Selon elle, ce qu’on qualifie parfois de « mort du style personnel » n’est qu’un réajustement des priorités. Dans les cercles créatifs, et plus encore dans le monde de la mode, on observe un recentrage : au lieu d’investir toute leur énergie dans les looks, beaucoup préfèrent se concentrer sur d’autres formes d’expression artistique. En témoignent les directeurs artistiques eux-mêmes, souvent vêtus de jeans neutres et de pulls sans logo — une sobriété qui en dit long.
La montée en puissance du normcore et d’une mode plus épurée a aussi été accélérée par l’appropriation massive de l’esthétique maximaliste par l’ultra-fast-fashion. Ce phénomène a vidé de leur sens les codes des sous-cultures souvent critiques du capitalisme, en les rendant trop accessibles et banalisés. Comme le soulignait Dazed, là où les club kidsalternatifs d’antan se sont banalisés, les popstars radiophoniques ont, elles, adopté des styles qui détonnent parfois avec leur univers musical. Le changement radical de Damiano David, qui est passé de rockstar en slip en cuir à ambassadeur de la haute couture italienne, en est un parfait exemple.
Dans ce contexte, certaines icônes intemporelles reprennent leur place au premier plan : le retour en force de Jane Birkin, la réinterprétation de Joan Didion, ou encore Alexa Chung, véritable reine de l’indie sleaze. Ces derniers mois, sur les réseaux sociaux, on voit fleurir des looks simples — jeans, chemises, ballerines — qui, loin d’être dépourvus de style, revendiquent subtilement ces références semi-confidentielles.

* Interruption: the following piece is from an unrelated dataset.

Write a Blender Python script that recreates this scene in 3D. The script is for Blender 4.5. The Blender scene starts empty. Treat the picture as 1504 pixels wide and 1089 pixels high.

Le terme normcore ne date pas d’hier : il a été inventé il y a environ dix ans et, comme l’indique une définition d’Urban Dictionary du 31 mars 2014, il décrit une démarche visant à « déconstruire la mode » via une esthétique volontairement neutre et minimaliste. Depuis, beaucoup de choses ont évolué, mais paradoxalement, ce concept revient aujourd’hui sur le devant de la scène.
Cette résurgence s’explique en partie par les inquiétudes d’une génération de plus en plus exposée en ligne, plongée dans un Web2 hyper-individualiste, qui a fini par uniformiser le style. Mais au-delà des cycles habituels des tendances, un autre élément joue : la surveillance implicite des réseaux sociaux, déjà présente au début des années 2010, a poussé nombre de personnes à privilégier des tenues sobres, discrètes, presque anonymes.
Cela ne traduit pas forcément une forme collective de paranoïa, mais dans un monde instable, marqué par l’omniprésence de l’intelligence artificielle et la recrudescence de certaines dérives extrêmes, ne pas trop attirer l’attention a sa logique.
Ainsi, le normcore contemporain, tout comme sa première incarnation, pourrait bien être la stratégie la plus simple — et la moins visible — pour traverser une nouvelle mutation dans l’univers en perpétuelle évolution de la mode.